Frank Black attempted to write some Pixie-esque songs as a proof-of concept exercise, so says Billboard. He was trying to convince a reluctant Pixies member to record a new album with the band.
Then he discovered he wasn’t all that into writing in a style he used 20 years ago.
I’m trying to do that now.
I’ve been digging through the Binder — a collection of manuscripts of songs I wrote back in high school — and I’ve been extensively revising some of those songs as a way to augment a new version of A Ghost in My Shadow.
The arm of Duran Duran and Arcadia is long, and it stretched into my hand as I penned a goodly number of these early songs. I’m listening to So Red the Rose right now to get me in that same mind frame.
But where Frank Black chose wisely to bag those newly-minted Pixie-esque songs, I am continuing down my mistaken path. I’m not sure what I’m going to uncover by doing so. I’m not sure how it will inform my writing, if at all.
But I’m not terribly afraid of going down creative dead-ends. I’m rather scientific about it, really — this kind of exercise may not produce good work, but it does produce more data.
So far, I’ve managed to take the first song I ever wrote — pompously titled "Untold Demons" — and revised to the point where I’m suprised, impressed even, by how it turned out.
I looked to Cocco’s "Yawaraka na Kizuato" to transform another early song to something quite different.

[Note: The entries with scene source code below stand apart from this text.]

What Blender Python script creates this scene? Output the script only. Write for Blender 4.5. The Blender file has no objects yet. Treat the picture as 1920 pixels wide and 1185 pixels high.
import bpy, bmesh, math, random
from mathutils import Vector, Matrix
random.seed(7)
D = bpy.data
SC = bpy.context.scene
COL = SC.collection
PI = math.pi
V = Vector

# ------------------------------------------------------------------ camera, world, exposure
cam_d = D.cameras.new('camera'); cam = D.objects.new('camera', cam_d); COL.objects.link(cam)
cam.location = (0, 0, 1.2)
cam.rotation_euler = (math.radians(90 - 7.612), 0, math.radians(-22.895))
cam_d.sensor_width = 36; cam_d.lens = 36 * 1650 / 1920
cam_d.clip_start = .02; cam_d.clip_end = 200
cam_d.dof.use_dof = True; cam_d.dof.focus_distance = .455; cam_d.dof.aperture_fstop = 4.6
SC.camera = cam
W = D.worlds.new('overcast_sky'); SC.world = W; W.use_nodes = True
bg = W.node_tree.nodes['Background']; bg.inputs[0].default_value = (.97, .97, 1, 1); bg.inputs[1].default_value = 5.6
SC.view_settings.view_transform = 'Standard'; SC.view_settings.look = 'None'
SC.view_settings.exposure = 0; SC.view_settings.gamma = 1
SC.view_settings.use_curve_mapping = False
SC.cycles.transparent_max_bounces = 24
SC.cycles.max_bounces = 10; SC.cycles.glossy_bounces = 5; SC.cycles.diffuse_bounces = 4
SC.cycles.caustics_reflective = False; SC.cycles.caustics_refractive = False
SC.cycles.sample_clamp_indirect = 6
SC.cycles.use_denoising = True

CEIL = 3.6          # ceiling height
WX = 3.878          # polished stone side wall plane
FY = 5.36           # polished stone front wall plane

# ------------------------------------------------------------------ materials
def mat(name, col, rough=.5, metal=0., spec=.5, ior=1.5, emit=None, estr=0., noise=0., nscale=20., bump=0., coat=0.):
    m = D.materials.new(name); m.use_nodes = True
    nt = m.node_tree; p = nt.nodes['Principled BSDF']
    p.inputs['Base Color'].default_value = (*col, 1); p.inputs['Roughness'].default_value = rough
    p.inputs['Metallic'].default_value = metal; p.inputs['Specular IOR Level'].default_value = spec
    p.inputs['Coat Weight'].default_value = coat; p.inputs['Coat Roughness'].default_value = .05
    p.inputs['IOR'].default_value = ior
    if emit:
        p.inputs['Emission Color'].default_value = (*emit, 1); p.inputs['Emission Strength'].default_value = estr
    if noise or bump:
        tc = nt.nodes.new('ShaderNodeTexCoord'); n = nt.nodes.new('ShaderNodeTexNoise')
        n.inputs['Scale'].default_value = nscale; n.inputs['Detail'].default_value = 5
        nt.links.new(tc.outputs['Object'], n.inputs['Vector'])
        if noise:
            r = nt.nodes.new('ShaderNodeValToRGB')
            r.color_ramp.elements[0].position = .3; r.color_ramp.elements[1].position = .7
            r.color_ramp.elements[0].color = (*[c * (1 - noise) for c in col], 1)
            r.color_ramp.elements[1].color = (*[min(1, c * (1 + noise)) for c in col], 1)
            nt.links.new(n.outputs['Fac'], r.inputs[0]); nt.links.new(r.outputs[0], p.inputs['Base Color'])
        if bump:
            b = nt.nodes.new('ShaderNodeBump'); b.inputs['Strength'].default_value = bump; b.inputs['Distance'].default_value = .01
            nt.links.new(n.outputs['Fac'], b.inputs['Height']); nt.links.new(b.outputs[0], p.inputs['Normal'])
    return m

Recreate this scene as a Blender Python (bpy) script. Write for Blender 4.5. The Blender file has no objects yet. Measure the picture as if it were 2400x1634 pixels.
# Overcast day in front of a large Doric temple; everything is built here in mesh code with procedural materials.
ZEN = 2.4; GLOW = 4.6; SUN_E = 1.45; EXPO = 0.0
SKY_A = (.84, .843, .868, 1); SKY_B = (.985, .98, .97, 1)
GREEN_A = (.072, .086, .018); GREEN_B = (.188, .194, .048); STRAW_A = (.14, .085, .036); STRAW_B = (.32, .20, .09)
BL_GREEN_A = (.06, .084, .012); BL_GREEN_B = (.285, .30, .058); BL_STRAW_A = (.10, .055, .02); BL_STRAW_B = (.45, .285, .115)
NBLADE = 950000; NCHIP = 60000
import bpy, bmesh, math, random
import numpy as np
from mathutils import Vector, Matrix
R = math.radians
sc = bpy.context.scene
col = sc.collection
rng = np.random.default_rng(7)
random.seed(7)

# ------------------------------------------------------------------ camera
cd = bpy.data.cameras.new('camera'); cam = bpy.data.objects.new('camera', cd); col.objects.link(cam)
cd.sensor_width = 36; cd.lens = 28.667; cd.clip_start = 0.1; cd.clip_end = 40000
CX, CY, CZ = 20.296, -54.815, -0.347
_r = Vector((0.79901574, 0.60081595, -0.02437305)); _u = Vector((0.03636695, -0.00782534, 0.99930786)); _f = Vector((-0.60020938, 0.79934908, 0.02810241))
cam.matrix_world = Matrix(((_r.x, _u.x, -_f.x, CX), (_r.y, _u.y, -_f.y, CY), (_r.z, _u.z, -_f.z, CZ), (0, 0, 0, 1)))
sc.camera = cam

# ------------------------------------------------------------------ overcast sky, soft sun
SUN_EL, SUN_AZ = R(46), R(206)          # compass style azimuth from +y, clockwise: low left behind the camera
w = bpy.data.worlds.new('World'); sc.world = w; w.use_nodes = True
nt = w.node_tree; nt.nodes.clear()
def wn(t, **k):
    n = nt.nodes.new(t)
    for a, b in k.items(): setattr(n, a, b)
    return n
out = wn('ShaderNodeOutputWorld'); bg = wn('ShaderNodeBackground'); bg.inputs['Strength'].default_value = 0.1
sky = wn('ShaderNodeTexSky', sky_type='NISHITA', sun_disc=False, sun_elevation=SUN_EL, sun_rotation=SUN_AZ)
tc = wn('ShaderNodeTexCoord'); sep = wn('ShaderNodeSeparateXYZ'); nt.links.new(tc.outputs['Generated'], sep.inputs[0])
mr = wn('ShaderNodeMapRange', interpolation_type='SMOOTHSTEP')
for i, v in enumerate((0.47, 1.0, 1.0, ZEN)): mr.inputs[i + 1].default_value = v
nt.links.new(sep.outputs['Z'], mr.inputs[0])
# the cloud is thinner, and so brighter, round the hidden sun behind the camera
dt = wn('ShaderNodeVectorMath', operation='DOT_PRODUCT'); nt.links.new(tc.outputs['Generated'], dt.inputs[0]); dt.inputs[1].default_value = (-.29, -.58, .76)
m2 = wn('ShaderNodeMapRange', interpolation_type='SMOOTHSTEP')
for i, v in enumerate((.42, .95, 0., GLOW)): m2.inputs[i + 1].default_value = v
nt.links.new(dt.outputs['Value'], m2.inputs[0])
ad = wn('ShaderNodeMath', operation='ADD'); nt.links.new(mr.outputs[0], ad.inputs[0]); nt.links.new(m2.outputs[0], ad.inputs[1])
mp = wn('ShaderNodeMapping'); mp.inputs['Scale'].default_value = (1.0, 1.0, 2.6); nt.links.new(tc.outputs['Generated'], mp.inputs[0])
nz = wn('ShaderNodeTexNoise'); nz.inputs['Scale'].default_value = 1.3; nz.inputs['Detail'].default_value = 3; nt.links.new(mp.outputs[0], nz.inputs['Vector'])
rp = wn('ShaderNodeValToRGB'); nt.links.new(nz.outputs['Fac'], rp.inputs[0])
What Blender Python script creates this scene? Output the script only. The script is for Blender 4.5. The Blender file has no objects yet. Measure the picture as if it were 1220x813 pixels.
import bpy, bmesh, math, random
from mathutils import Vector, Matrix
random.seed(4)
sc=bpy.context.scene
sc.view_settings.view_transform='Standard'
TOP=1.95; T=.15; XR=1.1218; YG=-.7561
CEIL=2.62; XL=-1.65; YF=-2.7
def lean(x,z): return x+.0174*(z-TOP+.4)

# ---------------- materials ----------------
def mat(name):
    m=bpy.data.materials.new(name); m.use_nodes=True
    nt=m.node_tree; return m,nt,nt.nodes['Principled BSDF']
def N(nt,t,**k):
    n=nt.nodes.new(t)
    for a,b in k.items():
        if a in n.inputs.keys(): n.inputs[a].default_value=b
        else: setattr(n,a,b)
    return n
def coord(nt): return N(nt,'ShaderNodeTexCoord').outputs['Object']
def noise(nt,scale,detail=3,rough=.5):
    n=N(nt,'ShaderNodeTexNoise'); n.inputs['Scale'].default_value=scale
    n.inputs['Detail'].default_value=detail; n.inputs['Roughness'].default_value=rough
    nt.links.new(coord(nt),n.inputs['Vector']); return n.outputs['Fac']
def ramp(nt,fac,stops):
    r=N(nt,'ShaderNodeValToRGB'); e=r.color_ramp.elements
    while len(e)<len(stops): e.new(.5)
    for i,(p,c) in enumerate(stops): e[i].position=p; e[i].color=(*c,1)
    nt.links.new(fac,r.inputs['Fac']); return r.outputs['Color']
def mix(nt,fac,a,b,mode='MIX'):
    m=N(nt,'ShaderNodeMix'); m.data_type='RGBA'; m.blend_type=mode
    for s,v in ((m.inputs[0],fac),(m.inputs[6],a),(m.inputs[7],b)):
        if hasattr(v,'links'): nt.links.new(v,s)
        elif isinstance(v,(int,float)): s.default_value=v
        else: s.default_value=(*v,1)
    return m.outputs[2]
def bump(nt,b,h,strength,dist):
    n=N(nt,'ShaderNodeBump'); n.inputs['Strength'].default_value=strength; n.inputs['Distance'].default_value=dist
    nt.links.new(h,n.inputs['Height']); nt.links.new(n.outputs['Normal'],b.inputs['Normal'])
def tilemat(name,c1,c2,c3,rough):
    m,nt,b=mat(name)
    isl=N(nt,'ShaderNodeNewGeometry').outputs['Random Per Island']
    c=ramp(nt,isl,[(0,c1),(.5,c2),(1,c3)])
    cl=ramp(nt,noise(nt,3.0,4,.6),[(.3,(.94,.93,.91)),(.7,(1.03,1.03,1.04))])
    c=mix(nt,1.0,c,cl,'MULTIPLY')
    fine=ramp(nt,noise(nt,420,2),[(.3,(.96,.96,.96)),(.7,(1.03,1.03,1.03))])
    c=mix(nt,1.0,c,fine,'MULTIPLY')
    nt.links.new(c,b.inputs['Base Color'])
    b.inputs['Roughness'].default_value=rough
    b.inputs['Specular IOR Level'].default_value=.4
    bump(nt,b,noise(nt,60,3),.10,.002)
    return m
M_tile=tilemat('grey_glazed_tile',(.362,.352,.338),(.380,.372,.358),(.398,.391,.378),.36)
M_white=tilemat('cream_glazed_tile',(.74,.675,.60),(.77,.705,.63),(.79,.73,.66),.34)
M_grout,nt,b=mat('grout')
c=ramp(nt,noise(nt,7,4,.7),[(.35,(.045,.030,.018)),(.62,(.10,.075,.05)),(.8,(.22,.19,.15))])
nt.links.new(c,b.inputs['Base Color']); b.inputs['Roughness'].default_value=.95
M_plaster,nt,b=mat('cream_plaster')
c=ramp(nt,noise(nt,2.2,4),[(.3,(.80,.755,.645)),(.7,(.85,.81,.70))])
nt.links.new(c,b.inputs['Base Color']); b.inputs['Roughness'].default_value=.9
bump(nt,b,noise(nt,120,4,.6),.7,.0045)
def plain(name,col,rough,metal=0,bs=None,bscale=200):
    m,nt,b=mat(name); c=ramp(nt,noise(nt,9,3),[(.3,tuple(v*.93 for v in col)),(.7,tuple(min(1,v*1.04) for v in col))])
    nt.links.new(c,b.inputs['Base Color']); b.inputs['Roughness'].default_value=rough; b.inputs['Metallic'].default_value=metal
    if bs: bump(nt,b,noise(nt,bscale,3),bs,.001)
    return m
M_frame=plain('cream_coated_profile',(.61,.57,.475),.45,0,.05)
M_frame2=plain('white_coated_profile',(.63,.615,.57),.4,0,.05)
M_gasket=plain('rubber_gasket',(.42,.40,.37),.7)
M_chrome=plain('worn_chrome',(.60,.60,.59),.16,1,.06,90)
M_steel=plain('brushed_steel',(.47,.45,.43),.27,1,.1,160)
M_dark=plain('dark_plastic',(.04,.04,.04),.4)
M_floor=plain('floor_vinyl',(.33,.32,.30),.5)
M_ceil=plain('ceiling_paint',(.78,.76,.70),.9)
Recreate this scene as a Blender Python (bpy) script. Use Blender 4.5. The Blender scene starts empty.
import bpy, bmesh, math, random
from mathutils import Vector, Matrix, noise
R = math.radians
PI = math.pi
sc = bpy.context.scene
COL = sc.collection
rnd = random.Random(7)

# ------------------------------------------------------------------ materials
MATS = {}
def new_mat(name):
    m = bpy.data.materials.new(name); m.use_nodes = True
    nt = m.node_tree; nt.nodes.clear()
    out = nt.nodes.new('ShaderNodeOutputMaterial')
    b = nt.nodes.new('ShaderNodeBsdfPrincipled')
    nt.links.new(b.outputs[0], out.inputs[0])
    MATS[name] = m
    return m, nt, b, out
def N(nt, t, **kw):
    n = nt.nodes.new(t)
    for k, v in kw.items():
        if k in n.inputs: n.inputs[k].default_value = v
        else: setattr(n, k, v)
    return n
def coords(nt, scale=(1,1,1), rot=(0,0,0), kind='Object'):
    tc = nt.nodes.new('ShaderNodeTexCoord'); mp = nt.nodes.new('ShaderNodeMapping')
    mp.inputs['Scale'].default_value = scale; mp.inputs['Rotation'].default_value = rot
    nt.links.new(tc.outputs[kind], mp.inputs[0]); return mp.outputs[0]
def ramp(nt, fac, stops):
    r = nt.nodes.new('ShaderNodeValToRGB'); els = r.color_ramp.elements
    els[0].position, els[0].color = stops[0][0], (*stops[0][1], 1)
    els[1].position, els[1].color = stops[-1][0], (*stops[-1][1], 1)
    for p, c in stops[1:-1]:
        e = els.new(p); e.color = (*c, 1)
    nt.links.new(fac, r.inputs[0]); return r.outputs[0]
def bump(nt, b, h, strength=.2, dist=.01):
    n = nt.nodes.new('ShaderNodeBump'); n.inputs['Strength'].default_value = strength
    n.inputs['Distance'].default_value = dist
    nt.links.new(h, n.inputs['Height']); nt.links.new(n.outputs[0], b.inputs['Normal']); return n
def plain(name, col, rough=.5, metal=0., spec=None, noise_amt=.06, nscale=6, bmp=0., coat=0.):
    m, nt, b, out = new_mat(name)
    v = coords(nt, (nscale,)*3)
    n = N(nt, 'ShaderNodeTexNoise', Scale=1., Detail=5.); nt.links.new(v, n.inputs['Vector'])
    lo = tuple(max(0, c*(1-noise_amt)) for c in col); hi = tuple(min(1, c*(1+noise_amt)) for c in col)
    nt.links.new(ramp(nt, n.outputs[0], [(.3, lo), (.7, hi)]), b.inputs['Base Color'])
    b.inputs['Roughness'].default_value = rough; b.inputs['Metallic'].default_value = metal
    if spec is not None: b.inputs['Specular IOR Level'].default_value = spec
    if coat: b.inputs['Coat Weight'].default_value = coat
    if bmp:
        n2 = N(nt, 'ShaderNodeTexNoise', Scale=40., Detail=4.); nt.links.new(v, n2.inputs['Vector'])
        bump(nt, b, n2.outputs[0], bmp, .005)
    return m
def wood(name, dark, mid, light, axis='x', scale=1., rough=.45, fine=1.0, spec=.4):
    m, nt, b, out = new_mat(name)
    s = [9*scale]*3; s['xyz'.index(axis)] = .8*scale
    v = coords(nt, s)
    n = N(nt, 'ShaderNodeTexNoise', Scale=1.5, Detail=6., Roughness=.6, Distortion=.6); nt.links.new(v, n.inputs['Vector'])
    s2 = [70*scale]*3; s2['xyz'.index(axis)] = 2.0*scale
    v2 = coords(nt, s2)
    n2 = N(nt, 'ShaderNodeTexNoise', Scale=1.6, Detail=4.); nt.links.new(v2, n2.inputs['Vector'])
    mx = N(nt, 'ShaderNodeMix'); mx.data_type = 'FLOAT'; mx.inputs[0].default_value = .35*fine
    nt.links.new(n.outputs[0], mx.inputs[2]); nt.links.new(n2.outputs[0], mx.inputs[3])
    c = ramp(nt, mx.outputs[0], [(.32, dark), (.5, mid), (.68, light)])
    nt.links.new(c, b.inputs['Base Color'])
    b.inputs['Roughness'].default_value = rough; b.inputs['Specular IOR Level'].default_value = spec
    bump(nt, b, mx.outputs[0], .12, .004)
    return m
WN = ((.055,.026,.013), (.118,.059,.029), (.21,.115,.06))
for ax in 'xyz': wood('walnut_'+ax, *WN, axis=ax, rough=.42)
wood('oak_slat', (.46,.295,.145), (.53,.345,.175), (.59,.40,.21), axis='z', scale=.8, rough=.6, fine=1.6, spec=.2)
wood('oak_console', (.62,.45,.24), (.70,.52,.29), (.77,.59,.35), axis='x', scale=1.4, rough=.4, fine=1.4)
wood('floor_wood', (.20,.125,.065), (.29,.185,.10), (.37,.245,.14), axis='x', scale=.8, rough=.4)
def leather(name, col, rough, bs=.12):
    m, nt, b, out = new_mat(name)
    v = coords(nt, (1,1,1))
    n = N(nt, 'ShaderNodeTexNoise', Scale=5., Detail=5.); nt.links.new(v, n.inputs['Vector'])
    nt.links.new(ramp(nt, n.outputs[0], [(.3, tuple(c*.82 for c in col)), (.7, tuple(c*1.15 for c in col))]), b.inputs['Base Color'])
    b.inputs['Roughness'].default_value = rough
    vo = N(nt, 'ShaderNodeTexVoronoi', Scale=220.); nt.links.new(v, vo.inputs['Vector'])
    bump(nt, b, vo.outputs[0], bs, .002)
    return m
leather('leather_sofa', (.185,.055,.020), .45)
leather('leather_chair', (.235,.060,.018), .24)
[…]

I’m still on the fence about this rip-off of Arcadia’s "El Diablo" I worked on this past weekend. On one hand, I really like the melody. On the other hand, it’s so "Save a Prayer".
There’s another song that ripped off "Winter Marches On", but I’m going to turn that more into Sinéad O’Connor’s "Just Like U Said It Would B". And there’s a rip-off of "The Promise", which will be the Duran Duran clusterfuck of clusterfucks.
Come to think of it, I’m actually having some fun.
But if I could play favorites with my "children", A Ghost in My Shadow would still be considered the black sheep.